Only the lines from the line with "rr = np.clip(0.15" through the line with "ICO3, ICO2 = ico(4), ico(2)" should be copied, exactly as they appear, with both ends kept.

Data shown:
_____

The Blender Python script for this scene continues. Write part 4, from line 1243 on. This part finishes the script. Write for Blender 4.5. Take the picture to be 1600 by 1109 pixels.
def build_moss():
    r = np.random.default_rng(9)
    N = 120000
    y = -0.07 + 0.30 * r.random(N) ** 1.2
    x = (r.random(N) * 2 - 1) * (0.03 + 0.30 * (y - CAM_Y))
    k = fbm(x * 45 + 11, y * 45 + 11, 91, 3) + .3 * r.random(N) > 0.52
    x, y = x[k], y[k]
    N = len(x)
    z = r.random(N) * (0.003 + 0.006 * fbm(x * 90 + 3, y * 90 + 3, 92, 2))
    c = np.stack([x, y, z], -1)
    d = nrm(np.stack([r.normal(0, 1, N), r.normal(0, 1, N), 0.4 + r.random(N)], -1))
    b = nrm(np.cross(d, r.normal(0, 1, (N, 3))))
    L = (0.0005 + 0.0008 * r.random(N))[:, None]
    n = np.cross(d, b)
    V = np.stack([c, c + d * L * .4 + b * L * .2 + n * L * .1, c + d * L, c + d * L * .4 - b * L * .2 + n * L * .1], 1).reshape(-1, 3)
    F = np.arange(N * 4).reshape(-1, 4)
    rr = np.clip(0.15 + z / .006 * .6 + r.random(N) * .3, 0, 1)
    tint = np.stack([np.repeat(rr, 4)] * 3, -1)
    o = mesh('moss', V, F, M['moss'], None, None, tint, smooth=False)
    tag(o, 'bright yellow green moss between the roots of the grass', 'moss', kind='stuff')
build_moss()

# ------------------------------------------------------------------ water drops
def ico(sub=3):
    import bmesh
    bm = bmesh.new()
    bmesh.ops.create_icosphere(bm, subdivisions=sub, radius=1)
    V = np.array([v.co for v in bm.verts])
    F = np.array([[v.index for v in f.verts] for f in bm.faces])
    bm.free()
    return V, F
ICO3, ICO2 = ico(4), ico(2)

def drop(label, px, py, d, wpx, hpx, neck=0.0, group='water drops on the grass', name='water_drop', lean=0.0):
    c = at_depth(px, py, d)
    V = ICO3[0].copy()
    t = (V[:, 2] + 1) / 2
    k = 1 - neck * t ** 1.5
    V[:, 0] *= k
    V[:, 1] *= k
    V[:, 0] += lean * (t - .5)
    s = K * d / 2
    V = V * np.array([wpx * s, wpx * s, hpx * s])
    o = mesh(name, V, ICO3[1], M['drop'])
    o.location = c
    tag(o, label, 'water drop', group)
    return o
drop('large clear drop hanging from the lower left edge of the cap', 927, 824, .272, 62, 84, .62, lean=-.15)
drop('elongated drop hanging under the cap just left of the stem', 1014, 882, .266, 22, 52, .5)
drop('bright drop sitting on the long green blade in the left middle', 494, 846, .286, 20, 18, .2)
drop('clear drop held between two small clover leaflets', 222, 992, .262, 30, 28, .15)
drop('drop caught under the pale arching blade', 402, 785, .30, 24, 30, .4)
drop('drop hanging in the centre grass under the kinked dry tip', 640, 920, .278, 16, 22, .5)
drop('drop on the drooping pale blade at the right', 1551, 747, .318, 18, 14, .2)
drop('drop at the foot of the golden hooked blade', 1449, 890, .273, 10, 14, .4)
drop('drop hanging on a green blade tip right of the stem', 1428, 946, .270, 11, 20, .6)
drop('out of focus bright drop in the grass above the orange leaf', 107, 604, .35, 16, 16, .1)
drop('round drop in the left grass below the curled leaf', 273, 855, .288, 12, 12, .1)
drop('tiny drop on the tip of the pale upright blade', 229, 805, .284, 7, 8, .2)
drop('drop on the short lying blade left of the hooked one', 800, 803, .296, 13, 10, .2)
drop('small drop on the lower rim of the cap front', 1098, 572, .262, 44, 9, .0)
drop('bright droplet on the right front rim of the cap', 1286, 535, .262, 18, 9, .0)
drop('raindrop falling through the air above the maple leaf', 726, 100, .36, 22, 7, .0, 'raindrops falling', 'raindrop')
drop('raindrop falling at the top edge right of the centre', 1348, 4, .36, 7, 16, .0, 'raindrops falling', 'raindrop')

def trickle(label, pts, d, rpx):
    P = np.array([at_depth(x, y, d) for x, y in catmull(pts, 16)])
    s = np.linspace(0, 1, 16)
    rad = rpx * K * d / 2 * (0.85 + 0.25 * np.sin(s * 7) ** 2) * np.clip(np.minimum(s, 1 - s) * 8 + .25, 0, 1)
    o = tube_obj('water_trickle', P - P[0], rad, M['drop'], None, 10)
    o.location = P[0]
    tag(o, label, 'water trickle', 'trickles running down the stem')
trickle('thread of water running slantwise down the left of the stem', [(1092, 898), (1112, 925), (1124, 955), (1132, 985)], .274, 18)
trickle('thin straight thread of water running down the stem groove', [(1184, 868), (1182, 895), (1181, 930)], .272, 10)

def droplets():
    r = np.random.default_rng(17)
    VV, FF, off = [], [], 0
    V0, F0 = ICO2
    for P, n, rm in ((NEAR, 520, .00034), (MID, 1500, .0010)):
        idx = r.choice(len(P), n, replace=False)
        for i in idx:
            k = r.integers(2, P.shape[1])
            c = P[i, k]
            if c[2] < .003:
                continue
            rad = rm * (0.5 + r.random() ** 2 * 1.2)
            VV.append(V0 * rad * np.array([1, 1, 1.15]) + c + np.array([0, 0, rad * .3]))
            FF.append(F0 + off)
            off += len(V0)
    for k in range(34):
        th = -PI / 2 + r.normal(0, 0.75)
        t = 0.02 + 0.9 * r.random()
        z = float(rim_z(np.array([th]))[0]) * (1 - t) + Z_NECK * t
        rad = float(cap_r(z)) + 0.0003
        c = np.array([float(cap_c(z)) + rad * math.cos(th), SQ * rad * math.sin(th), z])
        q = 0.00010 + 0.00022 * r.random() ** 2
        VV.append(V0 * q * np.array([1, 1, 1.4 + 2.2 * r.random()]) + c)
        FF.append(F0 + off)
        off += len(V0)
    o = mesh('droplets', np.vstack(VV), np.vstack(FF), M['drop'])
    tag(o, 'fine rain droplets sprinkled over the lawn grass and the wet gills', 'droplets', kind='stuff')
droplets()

_____

Written response:
    rr = np.clip(0.15 + z / .006 * .6 + r.random(N) * .3, 0, 1)
    tint = np.stack([np.repeat(rr, 4)] * 3, -1)
    o = mesh('moss', V, F, M['moss'], None, None, tint, smooth=False)
    tag(o, 'bright yellow green moss between the roots of the grass', 'moss', kind='stuff')
build_moss()

# ------------------------------------------------------------------ water drops
def ico(sub=3):
    import bmesh
    bm = bmesh.new()
    bmesh.ops.create_icosphere(bm, subdivisions=sub, radius=1)
    V = np.array([v.co for v in bm.verts])
    F = np.array([[v.index for v in f.verts] for f in bm.faces])
    bm.free()
    return V, F
ICO3, ICO2 = ico(4), ico(2)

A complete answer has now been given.